In the mid 1990s, I worked for FedEx and even back then, every minute of the work day had to be accounted for by noting activity codes and times on our timesheets. At random intervals, the bean counters would light fires under our managers’ tails and the managers would get on our cases about, “Productivity.” In short, all the couriers would be brought before their managers and shown a printout of their activity. Faster, faster, faster. Work smarter not harder. And, oh yeah, safety first. *pfft* Yeah, right.

So what would happen is that newbies would actually try to go faster than they already were, they would cause vehicle accidents, sort packages to the wrong containers and get injured; and then the pressure on the managers from above would stop… for a while. This is how they would find the new maximum setting every several months. Anyone with half a clue, that is, those who had been around for a few years, would nod their heads politely, sign the paper and silently think things like, “Blow it out your ass.”

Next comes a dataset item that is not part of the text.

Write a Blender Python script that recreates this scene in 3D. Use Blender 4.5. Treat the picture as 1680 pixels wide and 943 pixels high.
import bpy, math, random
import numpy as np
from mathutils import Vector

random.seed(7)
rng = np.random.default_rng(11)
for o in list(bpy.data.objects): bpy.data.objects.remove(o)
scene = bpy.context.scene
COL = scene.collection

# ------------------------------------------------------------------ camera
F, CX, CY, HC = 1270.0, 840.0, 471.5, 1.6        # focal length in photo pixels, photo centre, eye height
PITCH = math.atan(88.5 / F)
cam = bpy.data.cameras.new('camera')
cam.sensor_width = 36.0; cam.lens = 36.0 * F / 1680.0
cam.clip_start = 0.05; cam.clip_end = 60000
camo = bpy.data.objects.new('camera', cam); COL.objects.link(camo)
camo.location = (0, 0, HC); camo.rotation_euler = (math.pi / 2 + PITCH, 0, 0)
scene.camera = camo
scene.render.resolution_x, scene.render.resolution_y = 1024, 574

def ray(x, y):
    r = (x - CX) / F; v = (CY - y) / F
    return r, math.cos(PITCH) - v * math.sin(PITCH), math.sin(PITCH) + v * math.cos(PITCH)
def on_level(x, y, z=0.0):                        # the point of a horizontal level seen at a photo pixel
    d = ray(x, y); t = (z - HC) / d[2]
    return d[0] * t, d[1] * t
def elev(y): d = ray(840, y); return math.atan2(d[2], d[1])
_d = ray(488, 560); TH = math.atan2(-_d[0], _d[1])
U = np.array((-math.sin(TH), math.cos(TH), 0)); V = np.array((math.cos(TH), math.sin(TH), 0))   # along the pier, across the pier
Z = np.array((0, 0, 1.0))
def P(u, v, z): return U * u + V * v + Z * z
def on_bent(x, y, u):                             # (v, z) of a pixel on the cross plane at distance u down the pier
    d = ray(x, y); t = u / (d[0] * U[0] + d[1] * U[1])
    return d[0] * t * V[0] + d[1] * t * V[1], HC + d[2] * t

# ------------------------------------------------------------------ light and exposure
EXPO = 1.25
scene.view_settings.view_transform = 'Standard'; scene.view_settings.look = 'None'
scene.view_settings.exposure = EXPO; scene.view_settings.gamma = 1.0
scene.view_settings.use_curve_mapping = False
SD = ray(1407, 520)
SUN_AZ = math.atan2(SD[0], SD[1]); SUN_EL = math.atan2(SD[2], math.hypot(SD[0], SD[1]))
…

The logic is like this: Keep increasing the pressure on a steam calliope—with the dial already well into the red—until it starts throwing pipes and decapitating onlookers. Now you know how much pressure it can really take.

As for the people who get killed or injured in the process… You gotta break a few eggs to make an omelet.

Safety first!

Anyway, so that was the good old days.

Via: The Atlantic:

Torrents of data are routinely collected by American companies and now sit on corporate servers, or in the cloud, awaiting analysis. Bloomberg reportedly logs every keystroke of every employee, along with their comings and goings in the office. The Las Vegas casino Harrah’s tracks the smiles of the card dealers and waitstaff on the floor (its analytics team has quantified the impact of smiling on customer satisfaction). E?mail, of course, presents an especially rich vein to be mined for insights about our productivity, our treatment of co-workers, our willingness to collaborate or lend a hand, our patterns of written language, and what those patterns reveal about our intelligence, social skills, and behavior. As technologies that analyze language become better and cheaper, companies will be able to run programs that automatically trawl through the e-mail traffic of their workforce, looking for phrases or communication patterns that can be statistically associated with various measures of success or failure in particular roles.